MOSCOW - Chinese Prime Minister Li Keqiang met his Russian counterpart on Monday ahead of talks with President Vladimir Putin on a visit to Moscow that comes as Russia struggles with its most serious standoff with the West since the Cold War.

Li sat down with Prime Minister Dmitry Medvedev, with a raft of economic deals on the table, ahead of a meeting with Putin scheduled for Tuesday.

Medvedev said the two sides would sign over 40 “very important bilateral documents.”

Li jetted into the Russian capital on Sunday for a three-day visit aimed at bolstering economic ties between the two neighbours in a trip hailed by Beijing as a “major event.”

Li’s first visit to Russia as premier comes at a sensitive time as the Kremlin is grappling with the consequences of its support for separatists in Ukraine during a six-month conflict in the east of the ex-Soviet nation.
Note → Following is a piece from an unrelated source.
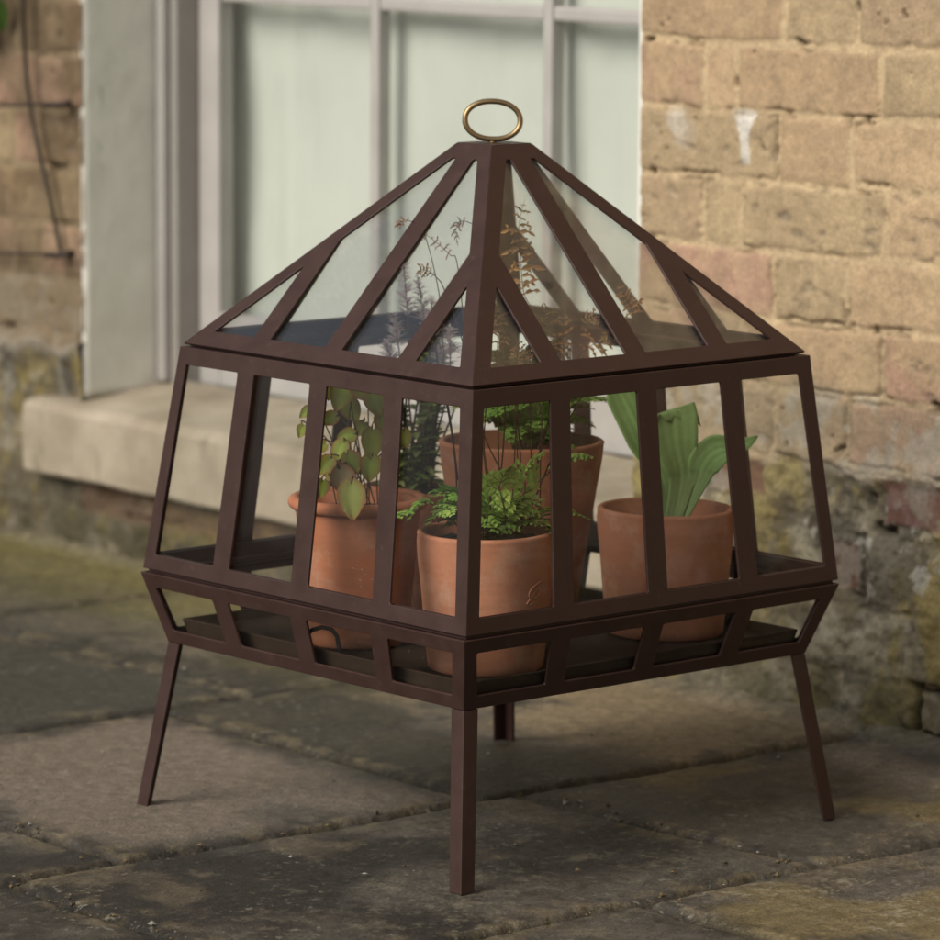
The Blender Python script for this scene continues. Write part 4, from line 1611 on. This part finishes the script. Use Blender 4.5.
for (x, y, x2, y2, dep) in ((404, 266, 409, 400, .05), (418, 279, 432, 400, .06), (394, 316, 402, 400, .07), (431, 300, 438, 400, .05),
                            (450, 330, 446, 400, .06), (441, 345, 440, 400, .08), (470, 335, 458, 400, .07), (385, 343, 402, 400, .06)):
    mb = MB()
    tip, mid = at(x, y, dep), at(x2, y2, .10)
    root = Vector((P5[0] + rnd.uniform(-.02, .02), P5[1] + rnd.uniform(-.02, .02), .300))
    path = spline([root, mid, mid.lerp(tip, .5) + Vector((.002, 0, 0)), tip], 14)
    mb.tube(path, [.0013 * (1 - .6 * i / (len(path) - 1)) for i in range(len(path))], 5, col=(.14, .11, .085))
    n_ = len(path)
    for j in range(int(n_ * .76), n_):
        t = (j - n_ * .76) / (n_ * .24)
        for q in range(10):
            an = rnd.uniform(0, 6.28)
            d = Vector((math.cos(an), math.sin(an), rnd.uniform(.1, .9)))
            L = .0165 * (1 - .62 * t) * rnd.uniform(.6, 1.1)
            leaflet(mb, path[j] + Vector((0, 0, rnd.uniform(-.003, .003))), d, Vector((0, 0, 1)), L, L * .24, jit((.80, .70, .68), .1))
    mb.build('flower_spike', M_PLUME, up5, fix=False)

# ---------------------------------------------------------------- climber and its wires on the left pier
vine = empty('climber_plant', W(-1.70, .02, 0), 'thin brown climber stem rising to green leaves on the left brick pier', 'climbing plant')
mb = MB()
mb.tube(spline([W(-1.585, .012, .398), W(-1.60, .016, .46), W(-1.64, .020, .58), W(-1.655, .022, .70), W(-1.655, .022, .95), W(-1.66, .02, 1.5)], 8), .0030, 8)
mb.c = [(.06, .045, .03)] * len(mb.v)
mb.build('stem', M_VINE, vine, smooth=True)
for i in range(60):
    mb = MB()
    u, z = rnd.gauss(-1.79, .055), rnd.uniform(.66, 1.25)
    if i < 14:
        u, z = rnd.uniform(-1.78, -1.665), rnd.uniform(.70, .80)
    elif z < .70 and u > -1.74:
        continue
    c = W(u, rnd.uniform(.015, .07), z)
    d = Vector((rnd.uniform(-1, 1), rnd.uniform(-1, .2), rnd.uniform(-1, .3)))
    heart_leaf(mb, c, d, Vector((rnd.uniform(-.5, .3), -1, .6)), rnd.uniform(.03, .05), rnd.uniform(.022, .035), jit((.055, .11, .02), .3), jit((.05, .10, .02), .2))
    mb.build('leaf', M_VINE, vine, smooth=True, fix=False)
for z, lab in ((.595, 'upper thin rusty training wire stretched across the left brick pier'),
               (.395, 'lower thin rusty training wire stretched across the left brick pier')):
    e = empty('training_wire', W(-1.60, .02, z), lab, 'wire', 'training wires on the left brick pier')
    mb = MB()
    mb.tube(spline([W(-2.6, .018, z - .01), W(-2.1, .022, z - .016), W(-1.75, .022, z - .008), W(-1.59, .022, z + .002)], 8), .0022, 8)
    mb.build('wire', M_WIRE, e, smooth=True)
    mb = MB()
    mb.tube([W(-1.575, -.008, z + .003), W(-1.575, .030, z + .001)], [.0055, .004], 8)
    mb.tube([W(-1.605, .022, z - .001), W(-1.552, .022, z + .004)], .0042, 8)
    mb.build('vine_eye', M_WIRE, e, smooth=True)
Li’s Russia trip is part of a week-long visit to Europe. Ahead of his Moscow visit, Li travelled to Germany for talks with Chancellor Angela Merkel.
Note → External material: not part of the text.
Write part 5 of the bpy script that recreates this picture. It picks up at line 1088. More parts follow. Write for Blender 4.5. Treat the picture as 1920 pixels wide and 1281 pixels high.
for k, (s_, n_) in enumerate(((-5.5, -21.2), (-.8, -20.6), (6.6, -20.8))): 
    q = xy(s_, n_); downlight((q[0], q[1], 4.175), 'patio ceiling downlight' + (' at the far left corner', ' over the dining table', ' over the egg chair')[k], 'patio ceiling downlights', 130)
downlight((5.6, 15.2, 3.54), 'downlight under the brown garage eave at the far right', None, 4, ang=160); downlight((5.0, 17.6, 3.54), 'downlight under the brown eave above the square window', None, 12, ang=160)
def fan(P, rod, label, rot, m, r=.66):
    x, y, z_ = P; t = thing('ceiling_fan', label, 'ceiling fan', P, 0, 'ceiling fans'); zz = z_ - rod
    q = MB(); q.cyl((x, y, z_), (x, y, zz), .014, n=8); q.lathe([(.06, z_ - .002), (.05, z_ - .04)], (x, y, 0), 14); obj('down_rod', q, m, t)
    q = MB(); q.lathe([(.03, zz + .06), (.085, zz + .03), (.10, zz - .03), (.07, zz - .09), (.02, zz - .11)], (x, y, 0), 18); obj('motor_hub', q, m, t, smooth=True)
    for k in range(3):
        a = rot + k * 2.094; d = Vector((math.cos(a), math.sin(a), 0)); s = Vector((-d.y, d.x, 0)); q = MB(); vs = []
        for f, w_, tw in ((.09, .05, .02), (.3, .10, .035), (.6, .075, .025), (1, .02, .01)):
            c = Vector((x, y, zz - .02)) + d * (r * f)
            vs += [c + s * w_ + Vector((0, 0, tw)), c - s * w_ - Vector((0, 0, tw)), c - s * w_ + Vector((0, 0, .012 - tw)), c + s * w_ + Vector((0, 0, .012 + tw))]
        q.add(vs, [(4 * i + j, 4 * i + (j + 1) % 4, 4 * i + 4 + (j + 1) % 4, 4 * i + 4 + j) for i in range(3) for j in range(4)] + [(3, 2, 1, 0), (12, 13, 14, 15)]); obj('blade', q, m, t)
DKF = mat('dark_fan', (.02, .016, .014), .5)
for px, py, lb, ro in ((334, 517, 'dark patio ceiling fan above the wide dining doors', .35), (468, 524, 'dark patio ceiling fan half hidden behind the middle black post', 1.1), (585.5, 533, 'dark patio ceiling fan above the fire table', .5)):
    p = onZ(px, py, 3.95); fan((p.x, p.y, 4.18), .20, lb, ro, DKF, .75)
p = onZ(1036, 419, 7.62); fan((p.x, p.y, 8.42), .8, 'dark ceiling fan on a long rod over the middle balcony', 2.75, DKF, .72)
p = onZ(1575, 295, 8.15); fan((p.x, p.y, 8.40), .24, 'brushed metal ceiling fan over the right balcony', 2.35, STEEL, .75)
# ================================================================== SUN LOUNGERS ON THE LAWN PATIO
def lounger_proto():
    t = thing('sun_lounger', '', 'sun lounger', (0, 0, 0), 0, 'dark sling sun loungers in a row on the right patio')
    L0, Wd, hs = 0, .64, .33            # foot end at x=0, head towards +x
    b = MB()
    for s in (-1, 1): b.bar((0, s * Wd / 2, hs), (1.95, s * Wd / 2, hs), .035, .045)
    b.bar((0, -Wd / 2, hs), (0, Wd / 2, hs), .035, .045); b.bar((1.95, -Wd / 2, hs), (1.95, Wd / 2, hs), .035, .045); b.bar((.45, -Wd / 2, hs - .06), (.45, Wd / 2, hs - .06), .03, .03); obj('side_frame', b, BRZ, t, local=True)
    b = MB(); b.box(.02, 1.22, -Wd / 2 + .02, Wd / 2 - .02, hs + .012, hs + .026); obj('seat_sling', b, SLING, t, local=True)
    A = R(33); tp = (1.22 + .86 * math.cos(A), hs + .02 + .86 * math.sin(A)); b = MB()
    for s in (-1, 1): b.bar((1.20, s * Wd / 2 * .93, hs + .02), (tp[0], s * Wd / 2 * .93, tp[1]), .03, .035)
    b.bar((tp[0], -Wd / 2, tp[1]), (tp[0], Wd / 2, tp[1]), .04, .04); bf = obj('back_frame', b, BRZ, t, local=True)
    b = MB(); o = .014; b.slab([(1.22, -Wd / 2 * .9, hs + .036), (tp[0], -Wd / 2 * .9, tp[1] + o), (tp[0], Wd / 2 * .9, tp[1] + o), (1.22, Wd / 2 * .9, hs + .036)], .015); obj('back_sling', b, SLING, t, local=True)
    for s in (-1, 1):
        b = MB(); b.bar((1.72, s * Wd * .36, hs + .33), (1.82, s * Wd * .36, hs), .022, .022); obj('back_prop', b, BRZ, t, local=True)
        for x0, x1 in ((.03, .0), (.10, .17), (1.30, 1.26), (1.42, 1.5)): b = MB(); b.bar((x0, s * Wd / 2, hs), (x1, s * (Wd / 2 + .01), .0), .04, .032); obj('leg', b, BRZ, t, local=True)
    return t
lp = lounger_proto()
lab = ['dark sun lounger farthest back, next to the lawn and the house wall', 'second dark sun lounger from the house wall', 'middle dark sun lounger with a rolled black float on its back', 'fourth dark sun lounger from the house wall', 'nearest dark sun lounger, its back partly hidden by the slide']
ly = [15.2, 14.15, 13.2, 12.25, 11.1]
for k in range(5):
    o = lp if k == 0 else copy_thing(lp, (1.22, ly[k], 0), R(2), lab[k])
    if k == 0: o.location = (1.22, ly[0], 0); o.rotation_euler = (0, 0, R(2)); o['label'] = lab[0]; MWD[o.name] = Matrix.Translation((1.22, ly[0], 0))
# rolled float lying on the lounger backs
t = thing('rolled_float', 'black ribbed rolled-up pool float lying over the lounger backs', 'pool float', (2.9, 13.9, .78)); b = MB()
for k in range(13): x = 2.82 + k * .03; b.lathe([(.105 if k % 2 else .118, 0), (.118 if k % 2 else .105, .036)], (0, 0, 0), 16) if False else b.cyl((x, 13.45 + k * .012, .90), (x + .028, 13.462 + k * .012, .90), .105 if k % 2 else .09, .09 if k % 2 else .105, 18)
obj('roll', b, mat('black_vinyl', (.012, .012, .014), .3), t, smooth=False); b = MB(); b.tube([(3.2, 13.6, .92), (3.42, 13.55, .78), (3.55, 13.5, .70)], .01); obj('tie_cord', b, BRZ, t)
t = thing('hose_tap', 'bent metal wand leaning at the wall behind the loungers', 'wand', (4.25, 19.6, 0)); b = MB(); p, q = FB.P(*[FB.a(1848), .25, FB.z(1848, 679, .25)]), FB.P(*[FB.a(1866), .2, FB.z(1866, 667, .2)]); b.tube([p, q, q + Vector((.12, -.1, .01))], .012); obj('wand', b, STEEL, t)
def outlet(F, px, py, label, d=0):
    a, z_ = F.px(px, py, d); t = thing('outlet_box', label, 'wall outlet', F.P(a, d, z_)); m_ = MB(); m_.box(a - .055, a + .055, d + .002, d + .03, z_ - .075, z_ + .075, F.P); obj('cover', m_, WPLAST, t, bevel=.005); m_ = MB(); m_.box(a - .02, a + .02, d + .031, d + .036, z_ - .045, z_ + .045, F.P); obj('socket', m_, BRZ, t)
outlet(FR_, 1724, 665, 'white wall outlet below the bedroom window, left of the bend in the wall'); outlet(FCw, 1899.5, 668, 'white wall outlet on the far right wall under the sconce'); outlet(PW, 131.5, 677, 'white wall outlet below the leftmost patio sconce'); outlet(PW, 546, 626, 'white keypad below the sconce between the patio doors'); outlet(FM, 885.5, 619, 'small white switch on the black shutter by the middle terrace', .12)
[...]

He will also participate in a summit in Milan later this week.

Merkel has been seen as one of the European Union’s top negotiators on the Ukraine crisis.

She has held regular talks with Putin but has also thrown her weight behind EU sanctions against Russia in a bid to make Putin drop support for separatists in eastern Ukraine.

Saddled with several rounds of Western sanctions and the Russian economy in tatters, the Kremlin appears keen to see an easing of punitive measures from the West.

Putin late Saturday ordered a pullback of troops from the border with Ukraine and will hold key talks with Ukrainian President Petro Poroshenko on the sidelines of an Asia-Europe meeting in Milan.

China has spoken out against Western sanctions against Russia and has called on all sides to reach a political settlement over Ukraine.

Once bitter foes during the Cold War, Moscow and Beijing have over the past years ramped up cooperation as both are driven by a desire to counterbalance US global dominance.

China and Russia often work in lockstep at the UN Security Council, using their veto power as permanent council members to counter the West on issues such as the Syria crisis.

Russia’s showdown with the West over Ukraine has given Moscow a new impetus to court Beijing.

Resource-hungry China is seeking to diversify its sources of energy amid booming domestic consumption, while Russia is seeking to tap fast-developing Asian markets.

After a decade of tough negotiations China and Russia inked a 30-year, $400-billion agreement in May that will eventually involve 38 billion cubic metres of gas annually.

Critics however disparaged the terms of the deal, saying Putin, in his bid to spite the West, signed an agreement that was more beneficial to China than to Russia.